* [Given request]:
Write out, word for word, every line from the first one through the line that holds "-74.5); m.build('bar_arm', 'bar', CB, bevel=0.4, org=CO)", and nothing else; skip the pictures.

* [Data lines]:
┄┄┄┄┄┄

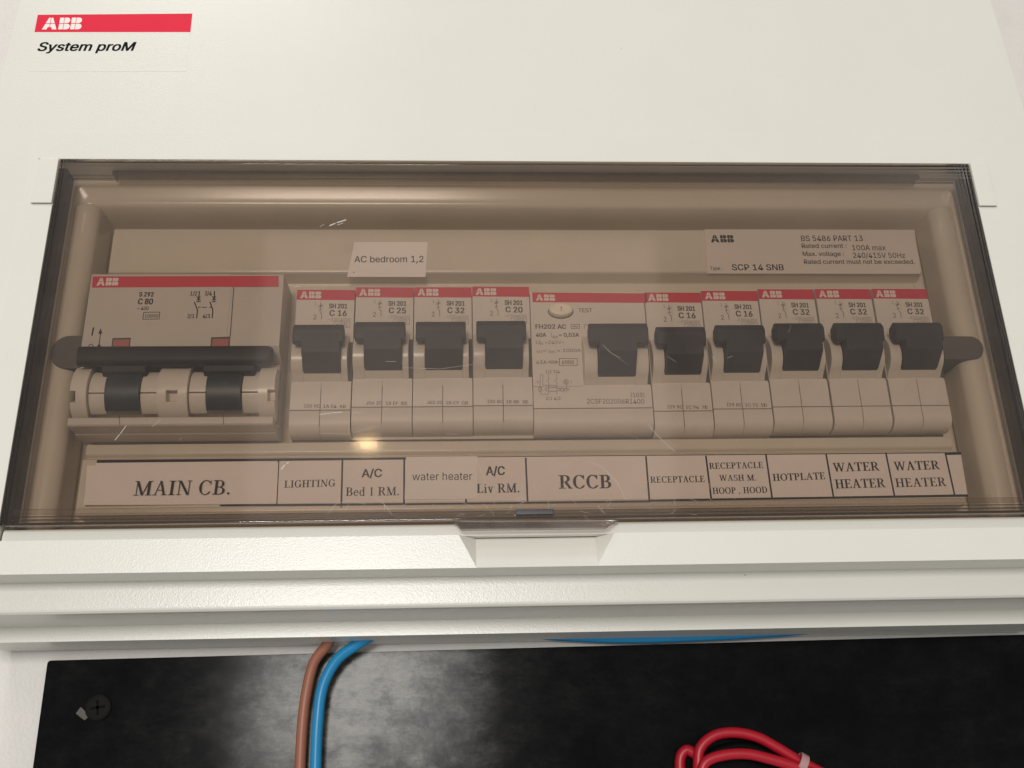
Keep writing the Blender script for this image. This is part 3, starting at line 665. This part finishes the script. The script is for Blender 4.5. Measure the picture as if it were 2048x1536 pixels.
# tie bar
m = MB(); rings_ = []
L0, L1 = -124.6, -69.2; rb = 3.1
for x, k in ((L0, 1), (L1-2.6, 1), (L1-1.4, 0.97), (L1-0.5, 0.86), (L1, 0.62)):
    rings_.append([(x, 4.0-2.0*k*math.copysign(abs(math.cos(a))**0.7, math.cos(a)), 10.75+2.95*k*math.copysign(abs(math.sin(a))**0.7, math.sin(a))) for a in [2*PI*q/28 for q in range(28)]])
m.loft(rings_, True); m.build('tie_bar', 'bar', CB, org=CO, angle=50)
m = MB(); m.ext_x([(3.4, 10), (7, 13), (9, 8), (6.2, 5.2), (4.4, 6)], -118.0, -105.5); m.build('bar_arm', 'bar', CB, bevel=0.4, org=CO)
m = MB(); m.ext_x([(3.4, 10), (7, 13), (9, 8), (6.2, 5.2), (4.4, 6)], -89.2, -74.5); m.build('bar_arm', 'bar', CB, bevel=0.4, org=CO)

# ================================================================== single breakers
W = 18.0; X0 = -65.45; YF = 14.0
SO = (X0, YF, 0)
def sh_body(width, hx0, hx1, tx0, tx1, parent, org, x0, zt, lw):
    """body with the hump whose cheeks flank the toggle"""
    b = MB()
    b.ext_x([(24, zt), (YF+0.4, zt), (YF+0.15, zt-0.2), (YF+0.15, -6.6), (YF+0.8, -8.2), (YF+1.9, -9.2), (YF+4, -9.8), (24, -9.8)], x0+0.06, x0+width-0.06)
    b.build('body', 'breaker', parent, bevel=0.15, org=org)
    prof = [(YF+0.3, 21.2), (YF-1.2, 20.1), (YF-3.2, 18.2), (YF-4.4, 16.0), (YF-4.9, 13.7+lw*0.3), (YF-4.6, 11.5+lw*0.6), (YF-3.6, 9.8+lw), (YF-2.4, 8.8+lw), (YF-1.6, 8.3+lw), (YF-0.6, 7.3+lw), (YF-0.1, 6.6+lw), (YF+0.3, 6.4+lw)]
    for a, c in ((hx0, tx0), (tx1, hx1)):
        m = MB(); m.ext_x(prof+[(YF+0.5, 13)], x0+a, x0+c); m.build('toggle_cheek', 'rib', parent, bevel=0.18, org=org)
    m = MB(); m.box(x0+hx1+0.03, x0+width+0.12, YF-0.03, YF+0.1, 6.6+lw, 19.3); m.build('side_shade', 'joint_shade', parent, org=org, smooth=False)  # dark strip painted as the shade between neighbouring humps
    m = MB(); m.ext_x([(YF+0.2, 9.7+lw), (YF-1.9, 9.3+lw), (YF-2.2, 8.9+lw), (YF-1.5, 8.2+lw), (YF-0.5, 7.2+lw), (YF+0.2, 6.5+lw)], x0+tx0-0.02, x0+tx1+0.02); m.build('toggle_sill', 'rib', parent, bevel=0.12, org=org)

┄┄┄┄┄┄

* [Correct result]:
Keep writing the Blender script for this image. This is part 3, starting at line 665. This part finishes the script. The script is for Blender 4.5. Measure the picture as if it were 2048x1536 pixels.
# tie bar
m = MB(); rings_ = []
L0, L1 = -124.6, -69.2; rb = 3.1
for x, k in ((L0, 1), (L1-2.6, 1), (L1-1.4, 0.97), (L1-0.5, 0.86), (L1, 0.62)):
    rings_.append([(x, 4.0-2.0*k*math.copysign(abs(math.cos(a))**0.7, math.cos(a)), 10.75+2.95*k*math.copysign(abs(math.sin(a))**0.7, math.sin(a))) for a in [2*PI*q/28 for q in range(28)]])
m.loft(rings_, True); m.build('tie_bar', 'bar', CB, org=CO, angle=50)
m = MB(); m.ext_x([(3.4, 10), (7, 13), (9, 8), (6.2, 5.2), (4.4, 6)], -118.0, -105.5); m.build('bar_arm', 'bar', CB, bevel=0.4, org=CO)
m = MB(); m.ext_x([(3.4, 10), (7, 13), (9, 8), (6.2, 5.2), (4.4, 6)], -89.2, -74.5); m.build('bar_arm', 'bar', CB, bevel=0.4, org=CO)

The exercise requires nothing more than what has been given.